Pero ser sincero tiene sus costos y el que escribe tiene que saberlo. Rachel Cusk, después de escribir varias novelas de ficción, escribió dos libros autobiográficos. El primero sobre la maternidad y el segundo sobre su divorcio. La crítica se ensañó con ella. No criticaban la escritura del libro sino que la atacaban a ella como persona: por su «egocentrismo», por contar cosas privadas de su familia y de sus hijas. Rachel quedó tan afectada que pasó mucho tiempo antes de que pudiera volver a escribir. En mi opinión, los críticos no se indignaron por lo que Rachel contaba, sino por sus reflexiones acerca de la maternidad y el matrimonio que habrán visto como un ataque a la institución matrimonial.

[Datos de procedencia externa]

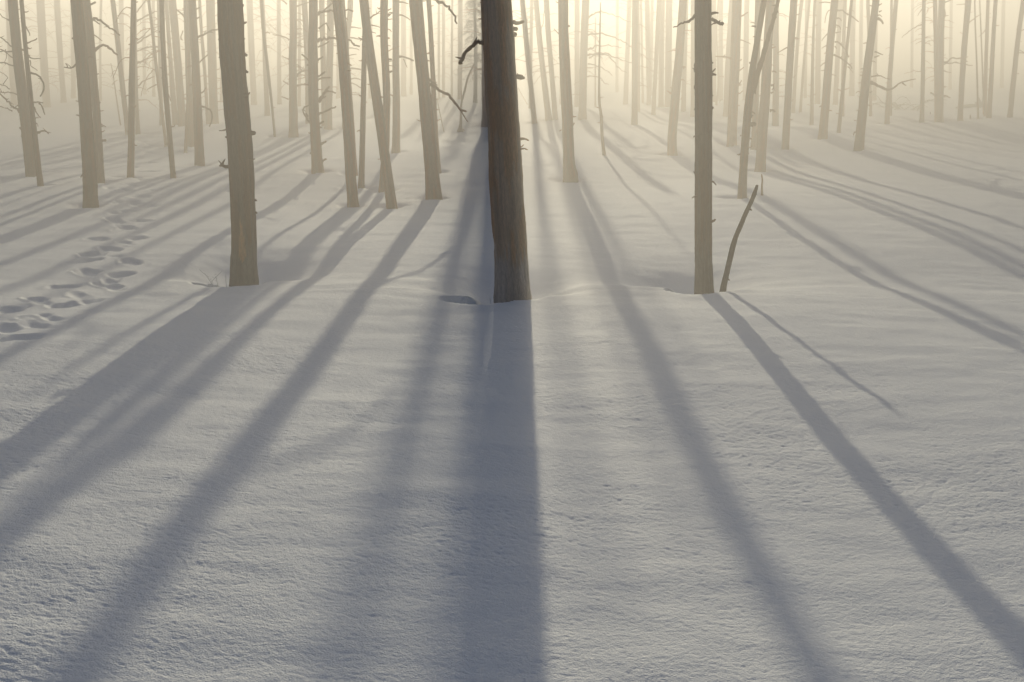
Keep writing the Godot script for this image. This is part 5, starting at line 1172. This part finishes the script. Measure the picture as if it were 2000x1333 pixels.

Dice Erich Fromm en El arte de amar, que hay en el ser humano un profundo anhelo de conexión como forma de superar la angustia de la separatidad. Y es esa conexión, creo yo, una poderosa motivación para el que escribe y también para el que lee. El afán de expresarse, de darse a conocer. En el caso de Rachel Cusk, la respuesta a su texto fue una cachetada. Por eso el género requiere de coraje. Pero el anhelo de conexión persiste, y un día puede llegar. A veces después de muchos años, porque por la naturaleza misma del medio escrito esa conexión se da a destiempo, pero cuando ocurre es tan válida e intensa que no importa si el que escribe vivió dos siglos antes que el que lee, porque lo que se comparte es la humanidad que no cambia con las épocas, y la distancia en el tiempo es entonces solo un factor más que nos llena de asombro.

2 comentarios

  1. Patiren

    Maravilloso tu análisis…. compartir la humanidad que no cambia… lindísimo!

    Le gusta a 1 persona

  2. Paquita Sanmartín

    Impresionante texto. Yo leí a Rachel Cusk, su Despojos, y me gustó. Ando siempre buscando los libros como forma de interpretar, de entenderla vida y su sentido, si es que lo tiene.